[OBJECTIVE]
Repeat only the lines running from the beginning of the material through the line that contains "return tag(empty(name, loc), label, cat, group)".
----- GIVEN ENTRIES -----
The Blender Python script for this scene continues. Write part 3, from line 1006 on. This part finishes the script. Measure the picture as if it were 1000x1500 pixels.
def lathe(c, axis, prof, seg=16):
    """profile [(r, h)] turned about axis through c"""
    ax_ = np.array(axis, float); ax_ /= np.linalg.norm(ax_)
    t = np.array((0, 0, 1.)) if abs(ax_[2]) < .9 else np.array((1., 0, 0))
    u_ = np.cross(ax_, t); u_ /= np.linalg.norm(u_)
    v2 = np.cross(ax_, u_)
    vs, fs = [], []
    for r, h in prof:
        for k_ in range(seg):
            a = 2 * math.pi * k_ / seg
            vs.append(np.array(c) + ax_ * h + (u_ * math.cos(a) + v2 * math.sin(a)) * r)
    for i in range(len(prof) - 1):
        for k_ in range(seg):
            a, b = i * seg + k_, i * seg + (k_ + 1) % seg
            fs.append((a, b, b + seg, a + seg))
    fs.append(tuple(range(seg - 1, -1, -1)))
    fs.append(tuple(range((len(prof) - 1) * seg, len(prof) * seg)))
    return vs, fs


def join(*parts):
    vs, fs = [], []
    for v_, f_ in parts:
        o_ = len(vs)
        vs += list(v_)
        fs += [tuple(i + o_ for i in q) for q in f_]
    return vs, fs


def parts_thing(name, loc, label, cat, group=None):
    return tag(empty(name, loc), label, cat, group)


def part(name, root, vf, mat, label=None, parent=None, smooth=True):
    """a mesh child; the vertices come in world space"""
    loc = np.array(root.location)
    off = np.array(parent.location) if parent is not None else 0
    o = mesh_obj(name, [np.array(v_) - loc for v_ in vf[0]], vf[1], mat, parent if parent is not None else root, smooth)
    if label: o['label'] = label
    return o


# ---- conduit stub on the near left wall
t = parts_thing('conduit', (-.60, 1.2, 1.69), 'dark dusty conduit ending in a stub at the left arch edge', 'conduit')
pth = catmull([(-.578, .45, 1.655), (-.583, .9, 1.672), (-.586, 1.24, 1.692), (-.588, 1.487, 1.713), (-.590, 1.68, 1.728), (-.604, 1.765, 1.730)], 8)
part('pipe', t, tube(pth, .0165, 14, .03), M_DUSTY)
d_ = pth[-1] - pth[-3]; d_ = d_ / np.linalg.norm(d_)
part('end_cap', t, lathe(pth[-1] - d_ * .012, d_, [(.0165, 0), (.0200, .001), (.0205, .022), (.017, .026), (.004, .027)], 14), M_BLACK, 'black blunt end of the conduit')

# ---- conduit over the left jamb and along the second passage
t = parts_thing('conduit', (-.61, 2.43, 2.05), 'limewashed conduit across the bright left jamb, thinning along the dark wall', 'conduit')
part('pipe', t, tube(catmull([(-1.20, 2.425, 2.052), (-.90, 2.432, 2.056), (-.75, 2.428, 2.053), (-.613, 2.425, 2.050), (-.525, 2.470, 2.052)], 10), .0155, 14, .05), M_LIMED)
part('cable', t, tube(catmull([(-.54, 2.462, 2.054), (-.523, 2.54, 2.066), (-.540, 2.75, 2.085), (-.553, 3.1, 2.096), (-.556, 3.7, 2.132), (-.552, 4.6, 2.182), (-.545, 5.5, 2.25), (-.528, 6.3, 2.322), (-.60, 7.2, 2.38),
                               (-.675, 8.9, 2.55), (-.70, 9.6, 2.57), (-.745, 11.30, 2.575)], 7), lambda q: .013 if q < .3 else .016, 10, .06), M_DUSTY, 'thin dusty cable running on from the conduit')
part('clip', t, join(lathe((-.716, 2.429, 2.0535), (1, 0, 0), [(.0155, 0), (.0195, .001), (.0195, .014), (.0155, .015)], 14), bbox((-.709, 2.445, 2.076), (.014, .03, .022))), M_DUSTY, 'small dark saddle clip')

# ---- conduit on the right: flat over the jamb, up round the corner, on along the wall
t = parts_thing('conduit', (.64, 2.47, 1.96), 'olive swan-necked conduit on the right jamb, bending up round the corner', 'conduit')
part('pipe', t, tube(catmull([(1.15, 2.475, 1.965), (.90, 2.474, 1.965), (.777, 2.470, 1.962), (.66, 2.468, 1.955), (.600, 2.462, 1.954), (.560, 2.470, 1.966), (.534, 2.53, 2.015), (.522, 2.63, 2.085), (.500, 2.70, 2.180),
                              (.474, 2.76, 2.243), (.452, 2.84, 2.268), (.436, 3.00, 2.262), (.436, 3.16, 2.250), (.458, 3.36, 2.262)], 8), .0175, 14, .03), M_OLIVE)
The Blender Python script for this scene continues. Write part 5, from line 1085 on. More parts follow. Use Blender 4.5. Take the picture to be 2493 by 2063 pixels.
-----
[COMPLETE OUTPUT]
The Blender Python script for this scene continues. Write part 3, from line 1006 on. This part finishes the script. Measure the picture as if it were 1000x1500 pixels.
def lathe(c, axis, prof, seg=16):
    """profile [(r, h)] turned about axis through c"""
    ax_ = np.array(axis, float); ax_ /= np.linalg.norm(ax_)
    t = np.array((0, 0, 1.)) if abs(ax_[2]) < .9 else np.array((1., 0, 0))
    u_ = np.cross(ax_, t); u_ /= np.linalg.norm(u_)
    v2 = np.cross(ax_, u_)
    vs, fs = [], []
    for r, h in prof:
        for k_ in range(seg):
            a = 2 * math.pi * k_ / seg
            vs.append(np.array(c) + ax_ * h + (u_ * math.cos(a) + v2 * math.sin(a)) * r)
    for i in range(len(prof) - 1):
        for k_ in range(seg):
            a, b = i * seg + k_, i * seg + (k_ + 1) % seg
            fs.append((a, b, b + seg, a + seg))
    fs.append(tuple(range(seg - 1, -1, -1)))
    fs.append(tuple(range((len(prof) - 1) * seg, len(prof) * seg)))
    return vs, fs


def join(*parts):
    vs, fs = [], []
    for v_, f_ in parts:
        o_ = len(vs)
        vs += list(v_)
        fs += [tuple(i + o_ for i in q) for q in f_]
    return vs, fs


def parts_thing(name, loc, label, cat, group=None):
    return tag(empty(name, loc), label, cat, group)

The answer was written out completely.